What are the Risks if you cannot Repay a Loan?

What are the Risks if you cannot Repay a Loan?


When you apply to take out a loan, lenders will carry out various checks to ensure that you should be able to afford to pay your loan back. For those looking to borrow money, the golden rule of thumb is never to borrow more than you can comfortably afford to repay.

The Financial Conduct Authority (FCA) have said that “most borrowers” can still comfortably afford their credit. Of course, there are instances when people, for whatever reason, are unable to pay back a loan.

In this article, we’ll take a closer look at what happens if you do not repay your loan.

Fees and interest

If you miss a loan repayment, you could be charged a fee. Check your loan’s terms and conditions to see if this applies to you.

You could also find that you may have to pay more interest than you originally expected on the money that you borrowed. This is because you may have the loan for a longer period of time than initially agreed.
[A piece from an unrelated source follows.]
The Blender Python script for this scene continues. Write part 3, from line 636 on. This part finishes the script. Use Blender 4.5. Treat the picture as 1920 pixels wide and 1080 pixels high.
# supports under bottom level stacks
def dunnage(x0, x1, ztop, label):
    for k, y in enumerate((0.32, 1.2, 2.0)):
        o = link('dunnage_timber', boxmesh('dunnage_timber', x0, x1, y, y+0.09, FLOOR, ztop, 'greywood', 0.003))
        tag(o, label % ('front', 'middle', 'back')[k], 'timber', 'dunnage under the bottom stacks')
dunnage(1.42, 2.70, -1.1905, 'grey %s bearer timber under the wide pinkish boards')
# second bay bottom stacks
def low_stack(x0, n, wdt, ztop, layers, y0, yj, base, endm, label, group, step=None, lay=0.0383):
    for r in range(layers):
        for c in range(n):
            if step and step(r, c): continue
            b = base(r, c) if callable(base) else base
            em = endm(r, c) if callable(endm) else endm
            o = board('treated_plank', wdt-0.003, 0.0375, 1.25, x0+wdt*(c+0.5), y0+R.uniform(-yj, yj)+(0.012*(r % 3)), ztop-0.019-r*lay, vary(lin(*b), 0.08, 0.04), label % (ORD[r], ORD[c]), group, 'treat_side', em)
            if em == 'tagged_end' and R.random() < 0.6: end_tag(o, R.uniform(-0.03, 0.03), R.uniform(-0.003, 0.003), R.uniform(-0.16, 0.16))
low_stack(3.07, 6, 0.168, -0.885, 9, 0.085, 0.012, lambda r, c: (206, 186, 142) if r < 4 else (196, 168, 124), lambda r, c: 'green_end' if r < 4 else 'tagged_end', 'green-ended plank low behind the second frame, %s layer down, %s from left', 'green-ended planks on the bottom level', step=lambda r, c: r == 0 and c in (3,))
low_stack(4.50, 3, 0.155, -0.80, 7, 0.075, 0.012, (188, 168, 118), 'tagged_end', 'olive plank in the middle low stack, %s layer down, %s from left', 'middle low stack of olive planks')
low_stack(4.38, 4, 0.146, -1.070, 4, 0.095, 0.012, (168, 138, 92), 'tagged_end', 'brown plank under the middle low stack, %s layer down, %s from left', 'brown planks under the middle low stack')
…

Loan providers may inform credit reference agencies

Your lender could report the fact that you have missed planned repayments to credit reference agencies. This could affect your credit record and may mean that you could struggle to get credit in the future.

Lenders could involve debt collectors

If you continue to miss repayments, your loan provider could pass your case to a debt collection agency.

This could result in you receiving demands for the money via the phone or through the post. Alternatively, debt collectors may even come to your home to talk with you about your debt.

County court judgments (CCJs)

A county court judgement is a type of court order that can be used if someone owes money.

Unless you pay back a CCJ within 30 days of when you get the judgement, it will stay on your credit record for six years.

This could result in you having serious trouble borrowing money in the future. Even your ability to open a bank account could be affected.

Do you have a secured loan?

If your loan is a secured loan (where your loan is secured against an asset), your lender could begin proceedings to sell whatever you used as security, in order to get their money.

Don’t suffer in silence

Most importantly, do not ignore what is happening. If you find yourself struggling to pay back what you owe, you can read a guide on what to do if you struggle to keep up with your loan payments.

If you cannot repay a loan, it is important to contact your lender to discuss your debt. There are also various debt charities who can help, too. National Debtline, for example, has created a sample letter that you can use to ask your lender to hold action on your account while you seek advice on what to do next.